This is a summary of Ewan MacColl from The Working Class Movement Library that is located in MacColl’s home town of Salford. The Library's holdings include material from all aspects of Ewan's political and cultural life

Ewan MacColl will be known to most people as a songwriter and singer, but he was also of significant influence in the worlds of theatre and radio broadcasting. He was a committed socialist all his life and his political sensibilities underpinned all his creative activities.

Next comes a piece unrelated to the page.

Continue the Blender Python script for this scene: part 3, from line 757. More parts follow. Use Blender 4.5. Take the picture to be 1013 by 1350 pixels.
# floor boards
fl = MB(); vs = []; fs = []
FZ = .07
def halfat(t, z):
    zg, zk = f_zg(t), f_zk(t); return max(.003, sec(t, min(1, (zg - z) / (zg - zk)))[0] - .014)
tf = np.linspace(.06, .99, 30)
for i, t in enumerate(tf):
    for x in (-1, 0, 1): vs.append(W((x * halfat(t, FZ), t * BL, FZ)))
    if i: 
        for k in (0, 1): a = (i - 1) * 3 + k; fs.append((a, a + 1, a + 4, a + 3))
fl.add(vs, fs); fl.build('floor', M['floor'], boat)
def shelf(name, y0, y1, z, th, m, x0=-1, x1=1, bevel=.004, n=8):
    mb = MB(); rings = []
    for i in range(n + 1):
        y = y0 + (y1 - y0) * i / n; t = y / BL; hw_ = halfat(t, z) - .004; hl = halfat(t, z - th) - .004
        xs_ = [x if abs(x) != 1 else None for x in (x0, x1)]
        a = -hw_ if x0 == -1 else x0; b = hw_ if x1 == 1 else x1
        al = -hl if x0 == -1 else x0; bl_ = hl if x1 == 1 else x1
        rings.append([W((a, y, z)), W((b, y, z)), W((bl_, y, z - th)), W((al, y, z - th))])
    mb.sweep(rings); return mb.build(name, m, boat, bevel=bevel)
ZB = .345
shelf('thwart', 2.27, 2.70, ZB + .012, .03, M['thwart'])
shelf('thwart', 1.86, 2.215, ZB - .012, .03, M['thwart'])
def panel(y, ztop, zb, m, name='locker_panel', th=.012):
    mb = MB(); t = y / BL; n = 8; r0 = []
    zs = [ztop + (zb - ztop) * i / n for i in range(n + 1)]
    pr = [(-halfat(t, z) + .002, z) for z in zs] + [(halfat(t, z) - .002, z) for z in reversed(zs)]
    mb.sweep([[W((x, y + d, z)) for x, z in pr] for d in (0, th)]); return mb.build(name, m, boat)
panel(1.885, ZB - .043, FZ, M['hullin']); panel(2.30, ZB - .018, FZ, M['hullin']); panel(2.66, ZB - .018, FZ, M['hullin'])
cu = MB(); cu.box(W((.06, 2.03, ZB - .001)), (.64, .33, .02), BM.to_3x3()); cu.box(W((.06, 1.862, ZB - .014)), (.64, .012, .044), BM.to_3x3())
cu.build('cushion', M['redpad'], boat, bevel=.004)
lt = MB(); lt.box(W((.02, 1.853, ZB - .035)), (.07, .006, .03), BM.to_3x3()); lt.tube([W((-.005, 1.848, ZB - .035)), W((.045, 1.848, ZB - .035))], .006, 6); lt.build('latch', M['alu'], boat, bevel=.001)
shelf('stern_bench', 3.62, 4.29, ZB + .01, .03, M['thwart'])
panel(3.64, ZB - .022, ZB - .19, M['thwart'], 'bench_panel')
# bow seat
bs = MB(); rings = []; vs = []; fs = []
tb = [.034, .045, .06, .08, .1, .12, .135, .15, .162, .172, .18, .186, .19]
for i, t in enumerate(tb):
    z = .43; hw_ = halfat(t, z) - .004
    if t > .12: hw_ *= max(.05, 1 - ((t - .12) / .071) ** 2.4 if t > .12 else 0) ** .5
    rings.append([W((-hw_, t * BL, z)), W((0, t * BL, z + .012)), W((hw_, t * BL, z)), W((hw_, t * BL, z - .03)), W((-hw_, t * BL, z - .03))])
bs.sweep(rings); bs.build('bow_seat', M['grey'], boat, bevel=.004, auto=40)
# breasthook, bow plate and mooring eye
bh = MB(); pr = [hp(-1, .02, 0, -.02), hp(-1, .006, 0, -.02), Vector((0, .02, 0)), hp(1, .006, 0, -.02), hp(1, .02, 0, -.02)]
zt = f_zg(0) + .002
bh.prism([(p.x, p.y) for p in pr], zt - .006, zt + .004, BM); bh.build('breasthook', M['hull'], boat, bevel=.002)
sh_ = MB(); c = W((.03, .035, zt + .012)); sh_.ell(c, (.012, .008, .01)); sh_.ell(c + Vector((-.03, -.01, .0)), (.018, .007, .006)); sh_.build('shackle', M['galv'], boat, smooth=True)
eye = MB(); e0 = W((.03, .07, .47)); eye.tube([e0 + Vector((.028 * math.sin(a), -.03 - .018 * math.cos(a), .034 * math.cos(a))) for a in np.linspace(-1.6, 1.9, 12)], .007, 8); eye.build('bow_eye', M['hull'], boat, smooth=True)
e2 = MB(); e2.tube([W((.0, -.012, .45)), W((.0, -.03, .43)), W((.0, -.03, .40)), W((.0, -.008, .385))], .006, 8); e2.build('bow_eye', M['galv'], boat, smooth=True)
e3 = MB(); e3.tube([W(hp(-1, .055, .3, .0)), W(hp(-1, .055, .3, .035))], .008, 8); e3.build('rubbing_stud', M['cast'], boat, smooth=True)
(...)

https://www.wcml.org.uk/maccoll/

To me it seems a very fair synopsis of his life. It is hardly surprising he was a political animal considering his background:
Ewan MacColl was born James Henry Miller in Salford, Lancashire, on January 25 1915. His father, William Miller, was an iron-moulder, militant trade-unionist and communist who had left his native Stirlingshire in his mid-twenties. His mother, Betsy Hendry, was from Auchterarder, Perthshire. Both parents were active left-wing socialists and from his earliest days, MacColl was familiar with the cut-and-thrust of political discussion and argument. Equally important in the life of the household were the songs and stories his parents brought from Scotland – a huge repertoire with which his father and mother kept themselves and their friends entertained.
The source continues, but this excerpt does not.